My October Crisis / Reinaldo Escobar

"The Nation On the Brink of War" -- The Missile Crisis referred to in the official Cuban press.
“The Nation On the Brink of War” — The Missile Crisis referred to in the official Cuban press.

By Reinaldo Escobar — One of my recurring journalistic fantasies consists of managing to reveal some hidden secret. Among my darkest objects of research are two in the month of October: The Missile Crisis and the death of Camilo Cienfuegos. On this occasion I will speak of the first, but as I have no access to the archives I will tell when I myself experienced in that critical episode in our recent history.

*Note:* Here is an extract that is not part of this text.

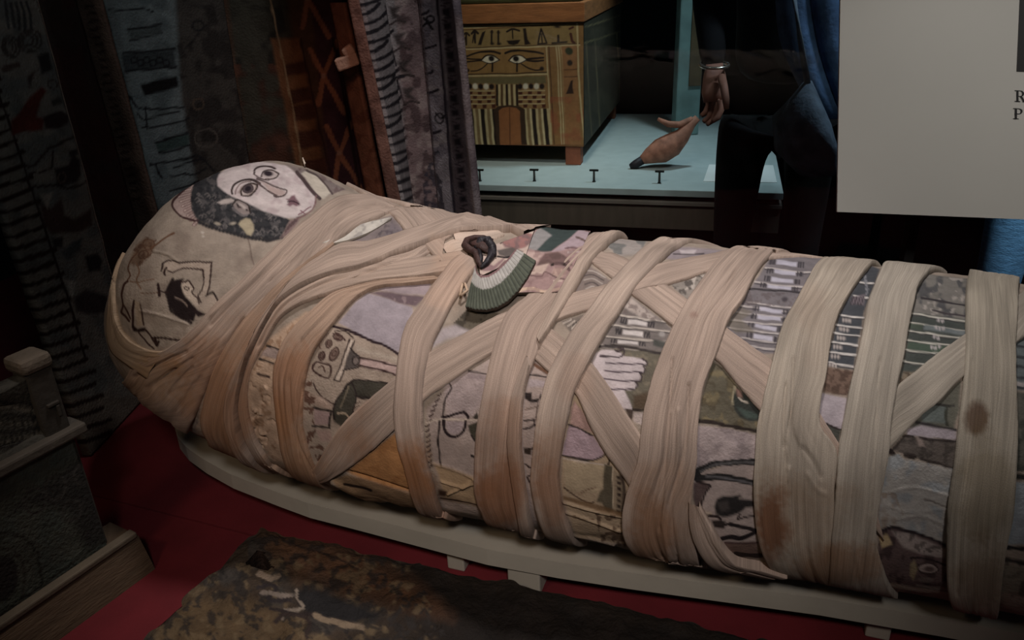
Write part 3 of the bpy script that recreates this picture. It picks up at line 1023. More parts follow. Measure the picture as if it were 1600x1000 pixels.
    net([(1445, 428), (1512, 436), (1508, 470), (1510, 526), (1464, 556), (1402, 602), (1412, 560), (1426, 476)],
        [(1424, 489, 1510, 502), (1421, 503, 1510, 518), (1418, 516, 1506, 528), (1415, 531, 1490, 540), (1412, 546, 1468, 552), (1408, 563, 1446, 570)],
        [], (68, 72, 68), (186, 182, 170), (160, 160, 160))
    up = [(1445, 428), (1512, 436), (1508, 470), (1510, 500), (1426, 488), (1430, 456)]
    p.poly(up, (116, 112, 106), 2.)
    p.mottle(up, (72, 72, 74), .07, .5, .12, .85)
    p.mottle(up, (164, 156, 148), .09, .6, .08, .7)
    p.line([(1440, 466), (1470, 471), (1508, 477)], 2.8, (56, 52, 54))
    p.line([(1456, 484), (1480, 490), (1508, 494)], 2.4, (64, 58, 60))
    p.poly([(1442, 507), (1440, 516), (1418, 512), (1420, 504)], (70, 78, 68), 1.4)
    p.poly([(1444, 507), (1510, 518), (1508, 524), (1442, 515)], (106, 112, 112), 1.4)
    p.poly([(1420, 534), (1486, 542), (1468, 552), (1416, 545)], (70, 82, 70), 1.5)
    for (bx, by) in ((1466, 500), (1472, 502), (1462, 512), (1468, 514), (1474, 514), (1460, 526), (1466, 528), (1456, 542), (1462, 544), (1468, 542)):
        p.ell(bx, by, 2., 3., (176, 168, 166), 0, 1.)
    p.poly([(1402, 606), (1412, 580), (1430, 582), (1420, 592)], (126, 114, 98), 2.)
    p.mottle([(1400, 606), (1412, 578), (1432, 580)], (74, 62, 52), .15, .5, .1, .8)
    # ---- hand panel
    p.poly([(936, 544), (1040, 550), (1030, 590), (1010, 646), (986, 642), (976, 640), (940, 590), (926, 566)], (98, 92, 80), 2.)
    p.mottle([(936, 544), (1040, 550), (1030, 590), (1010, 646), (986, 642)], (122, 112, 96), .09, .55, .1, .6)
    p.poly([(990, 618), (1012, 612), (1010, 642), (988, 638)], (84, 70, 56), 3.)
    p.line([(936, 540), (970, 541), (1000, 546), (1034, 553)], 3.6, (58, 52, 50))
    p.poly([(926, 566), (932, 552), (940, 546), (968, 548), (974, 556), (990, 558), (1006, 562), (1010, 567), (1007, 573), (1006, 579), (1002, 586), (999, 596), (993, 598), (996, 604), (990, 609), (976, 611), (982, 624), (988, 640), (978, 642), (962, 626), (946, 600), (934, 582)], (186, 174, 174), 1.3)
    for (xa, ya, xb, yb) in ((946, 567, 1005, 569), (944, 579, 1002, 582), (942, 592, 998, 596), (953, 608, 990, 608)):
        p.line([(xa, ya), ((xa + xb) / 2, (ya + yb) / 2 + .8), (xb, yb)], 2.1, (66, 54, 62))
    p.line([(938, 557), (952, 557), (968, 557), (975, 551), (974, 545)], 2.2, (60, 50, 54))
    p.line([(962, 548), (968, 549), (972, 546), (966, 544)], 2.4, (64, 54, 54))
    p.line([(1004, 561), (1010, 565), (1010, 570), (1004, 572), (1008, 577), (1005, 583), (1000, 584), (1003, 589), (1001, 596), (993, 597), (996, 601), (994, 607)], 2.2, (64, 54, 56))
    p.poly([(976, 638), (990, 640), (988, 658), (982, 652)], (70, 58, 52), 1.4)
    p.poly([(990, 644), (1008, 646), (1004, 664), (990, 658)], (172, 158, 152), 1.6)
    p.line([(988, 640), (998, 641), (1009, 642)], 3.2, (50, 40, 36))
    # ---- olive panel and dark disc
    ol = [(1112, 564), (1130, 575), (1146, 594), (1188, 642), (1186, 676), (1140, 668), (1090, 660), (1094, 640), (1102, 600)]
    p.poly(ol, OLIVE, 2.)
    p.mottle(ol, (118, 106, 80), .07, .55, .1, .7)
    p.mottle(ol, (70, 62, 48), .08, .58, .1, .6)
    p.poly([(1146, 606), (1160, 612), (1190, 642), (1188, 658), (1170, 659), (1156, 652), (1147, 640), (1144, 622)], (50, 52, 48), 1.6)
    p.poly([(1152, 636), (1184, 646), (1184, 654), (1166, 654)], (64, 74, 68), 2.)
    p.poly([(1150, 606), (1158, 611), (1160, 622), (1152, 620)], (120, 94, 84), 1.6)
    p.line([(1154, 622), (1160, 627), (1168, 629)], 2.4, (176, 164, 150))
    p.line([(1149, 604), (1146, 618), (1145, 632)], 1.8, (150, 140, 116))
    p.line([(1090, 657), (1120, 662), (1150, 668), (1188, 674)], 4.6, (44, 36, 32))
    p.poly([(1086, 664), (1140, 671), (1188, 680), (1182, 732), (1120, 728), (1086, 734)], (164, 150, 148), 2.)
    p.mottle([(1086, 664), (1140, 671), (1188, 680), (1182, 732), (1086, 734)], (132, 120, 120), .05, .52, .15, .6)
    # ---- lower panel with hairpin band and animal head
    p.poly([(1080, 740), (1180, 720), (1186, 850), (1140, 870), (1090, 800)], (160, 146, 140), 2.)
    hp = [(1180, 722), (1150, 722), (1122, 724), (1102, 730), (1090, 738), (1088, 746), (1100, 747), (1124, 745), (1150, 749), (1180, 756)]
    p.line(hp, 8.5, (40, 38, 38))
    p.line([(1180, 723), (1150, 723), (1124, 725), (1106, 731), (1096, 737)], 3.4, (84, 82, 82))
    p.line([(1104, 745), (1124, 745.5), (1150, 750), (1178, 757)], 2.6, (92, 90, 92))
    p.poly([(1084, 754), (1098, 752), (1110, 757), (1104, 766), (1098, 776), (1096, 792), (1086, 794), (1082, 776)], (84, 70, 68), 1.6)
    p.line([(1088, 752), (1098, 755), (1110, 758), (1103, 768), (1098, 782), (1096, 794)], 2.4, (42, 34, 34))
    p.poly([(1116, 792), (1120, 780), (1130, 775), (1144, 775), (1156, 773), (1160, 780), (1178, 782), (1180, 792), (1166, 793), (1154, 802), (1142, 806), (1128, 808), (1118, 804)], (40, 37, 37), 2.)
    p.poly([(1122, 786), (1138, 782), (1140, 796), (1126, 800)], (74, 68, 66), 3., .8)
    p.ell(1157, 778, 3, 2.4, (130, 118, 112))
    p.poly([(1098, 798), (1112, 800), (1112, 806), (1098, 804)], (178, 162, 146), 1.2)
    p.line([(1100, 806), (1116, 806), (1126, 812), (1122, 822), (1132, 820), (1140, 818)], 3.6, (44, 34, 34))
    p.poly([(1112, 812), (1134, 814), (1132, 826), (1116, 824)], (48, 40, 38), 1.6)
    p.line([(1178, 806), (1164, 808), (1152, 811), (1156, 804)], 2.6, (54, 44, 44))
    p.line([(1142, 819), (1156, 823), (1170, 826), (1182, 829), (1172, 836), (1158, 841), (1144, 839), (1128, 842)], 5., (36, 30, 32))
    p.poly([(1130, 848), (1182, 846), (1190, 872), (1150, 872)], (104, 84, 76), 2.)
    p.line([(1134, 848), (1160, 849), (1184, 848)], 2., (84, 64, 62))
    p.line([(1150, 866), (1170, 868), (1190, 868)], 6, (40, 30, 28))
    # ---- right panels
    p.poly([(1432, 656), (1465, 628), (1502, 592), (1500, 640), (1490, 672), (1420, 668)], (92, 90, 80), 2.)
    p.poly([(1438, 640), (1462, 631), (1482, 634), (1480, 662), (1440, 660)], (92, 98, 94), 2.)
    p.line([(1458, 631), (1475, 633), (1490, 634)], 3.4, (56, 54, 50))
    p.line([(1480, 634), (1479, 650), (1480, 664)], 3.4, (56, 56, 48))
    p.line([(1432, 660), (1450, 664), (1470, 668), (1494, 672)], 4., (50, 46, 46))
    p.poly([(1418, 670), (1440, 665), (1494, 674), (1494, 688), (1440, 682), (1416, 682)], (158, 148, 152), 1.4)
    p.poly([(1412, 680), (1440, 683), (1494, 689), (1492, 732), (1460, 724), (1420, 712), (1390, 704)], (88, 80, 74), 1.6)
    p.mottle([(1412, 680), (1440, 683), (1494, 689), (1492, 732), (1390, 704)], (60, 54, 50), .09, .5, .12, .7)
    p.poly([(1430, 682), (1440, 684), (1446, 698), (1436, 698)], (132, 118, 110), 2.)
    p.line([(1412, 681), (1426, 682)], 3, DK)
    p.line([(1438, 684), (1466, 688), (1494, 690)], 2.8, DK)
    p.line([(1390, 704), (1396, 710)], 7, DK)
    p.line([(1414, 712), (1428, 714)], 7, (54, 46, 42))
    p.line([(1440, 718), (1464, 724), (1490, 732)], 4, (54, 46, 42))
    wc = [(1386, 714), (1404, 710), (1412, 718), (1440, 722), (1492, 734), (1488, 800), (1480, 850), (1400, 822), (1372, 830), (1376, 770)]
    p.poly(wc, (160, 156, 150), 2.)
    p.mottle(wc, (136, 142, 146), .05, .5, .15, .7)
    p.mottle([(1372, 770), (1400, 770), (1420, 830), (1372, 840)], (128, 108, 90), .06, .45, .2, .6)
    p.line([(1444, 780), (1462, 785), (1482, 794)], 2., (110, 104, 98))
    dk = [(1372, 832), (1384, 824), (1402, 822), (1480, 852), (1482, 925), (1384, 910), (1372, 870)]
    p.poly(dk, (92, 76, 74), 2.)
    p.mottle(dk, (54, 42, 42), .06, .48, .12, .8)
    p.poly([(1394, 830), (1420, 832), (1450, 846), (1478, 858), (1476, 872), (1440, 866), (1412, 856)], (148, 136, 130), 2.)
    p.mottle([(1394, 830), (1420, 832), (1478, 858), (1440, 866)], (84, 76, 72), .12, .52, .08, .8)
    p.poly([(1372, 838), (1386, 834), (1394, 850), (1378, 856)], (172, 152, 118), 1.6)
    p.line([(1380, 828), (1394, 824), (1406, 826), (1440, 836), (1482, 854)], 4., (44, 36, 38))
    p.line([(1424, 872), (1440, 872), (1462, 877), (1480, 884)], 2.4, (40, 32, 32))
    p.ell(1450, 888, 16, 8, (146, 132, 126), 6)
    p.ell(1452, 889, 8, 4, (84, 70, 66), 6)
    p.ring(1450, 888, 16, 8, 2., (56, 44, 42), 6)
    p.poly([(1422, 882), (1430, 874), (1434, 890), (1428, 908), (1422, 900)], (138, 124, 98), 1.6)
    p.ell(1446, 906, 12, 5, (110, 98, 92), 6)
    p.line([(1434, 916), (1456, 918), (1480, 920)], 4, (120, 110, 102))
    # far right, beyond the last band
    p.poly([(1584, 520), (1640, 520), (1640, 610), (1582, 610)], (92, 98, 98), 2.)
    for k in range(5):
        p.line([(1584, 540 + k * 16), (1610, 544 + k * 16), (1640, 548 + k * 16)], 3.4, (54, 56, 58))
    p.line([(1584, 598), (1610, 602), (1640, 606)], 6, (150, 144, 140))
    p.poly([(1584, 612), (1640, 618), (1640, 740), (1582, 736)], (84, 82, 74), 2.)
    p.mottle([(1584, 612), (1640, 618), (1640, 740), (1582, 736)], (56, 58, 52), .06, .5, .15, .8)
    p.line([(1584, 744), (1610, 748), (1640, 752)], 9, (44, 44, 42))
    p.poly([(1582, 752), (1640, 758), (1640, 850), (1572, 850)], (150, 156, 160), 2.)
    p.line([(1570, 855), (1590, 856), (1640, 862)], 5, (44, 40, 40))
    p.line([(1570, 874), (1590, 878), (1640, 890)], 4, (44, 40, 40))
    p.poly([(1566, 880), (1640, 894), (1640, 940), (1560, 925)], (120, 112, 98), 2.)
    p.mottle([(1566, 870), (1640, 880), (1640, 960), (1560, 930)], (64, 58, 50), .07, .5, .15, .7)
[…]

I was 15 and was working in the coffee plantations of Guisa, in the Sierra Maestra. That was the first great mobilization of Cuban students for volunteer work, according to agreements reached at the First Confgress of the Secondary Students Union (UES), held on 6 August of that same year, 1962. Thousands of us students participated in this harvest which yielded – according to published data – the highest output in history, over 27 million pounds of coffee.

On Monday, 22 October, more or less at the time that president John F. Kennedy imposed the naval blockage on our island, our backpacks were stuffed with coffee beans, without anyone noticing any alteration in the routine. And so the week ended. Without telephones, electricity or portable radios.

(…) I saw a photo of Fidel displaying the five fingers of his right hand with a headline (…) “The Five Points of Cuba”

The first of November I had to “go down to the town” to visit a doctor because I was suffering from uncontrollable diarrhea. On throwing myself off the cart that left me in Guisa, I ran into a bar where I found rustic facilities to relieve my cramps. At eye height, there were a few sheets of the newspaper “Revolution” – the newspaper Granma didn’t exist yet – stuck on a nail. On looking over the first page, I saw a photo of Fidel displaying the five fingers of his right hand with a headline that said, as I remember, “The five points of Cuba.”

Stunned as I was, I was pulling off the sheets – which someone had had the delicacy to put in reverse chronological order – one by one. My feelings at this moment, apart from the physical, were many. On the one hand I felt guilty for not being behind one of the “cuatro bocas” – the “four mouths” as we called the Czech-made machine guns – at the supreme moment when “the maximum leader” proclaimed “we are all one in this hour of danger.”

(…) While our world was about to burst, our brave little brigade was gathering the coffee beans, abandoned to its fate

At times I had the insane idea that while our world was about to burst, our brave little brigade was gathering the coffee beans, abandoned to its fate, without even knowing the risks, with no one coming to rescue us, to protect us. But every time I this worry came to me, I rejected it because this should be the anguish of my overprotective mother, and not of a “soldier of the Revolution” always ready to give “the last drop of his blood.”

Fifty-two years have passed and there are few things still unrevealed about that crisis. If there is any revelation left to me after telling this personal story it is the detail of what our little group was called, twelve beardless boys answering to the name “Lenin Peace Prize Brigade.” We had been baptized thus because this was the name of the award Fidel Castro had received seven months earlier, from the hands of the Soviet scientist Dmitri Skobeltsyn.

I must confess that at that time I could not hear the contradiction that a leader decorated for his peaceful vocation had been about to trigger the last war in human history.

Shortly afterwards I realized the horror encapsulated in that situation, but it was already over.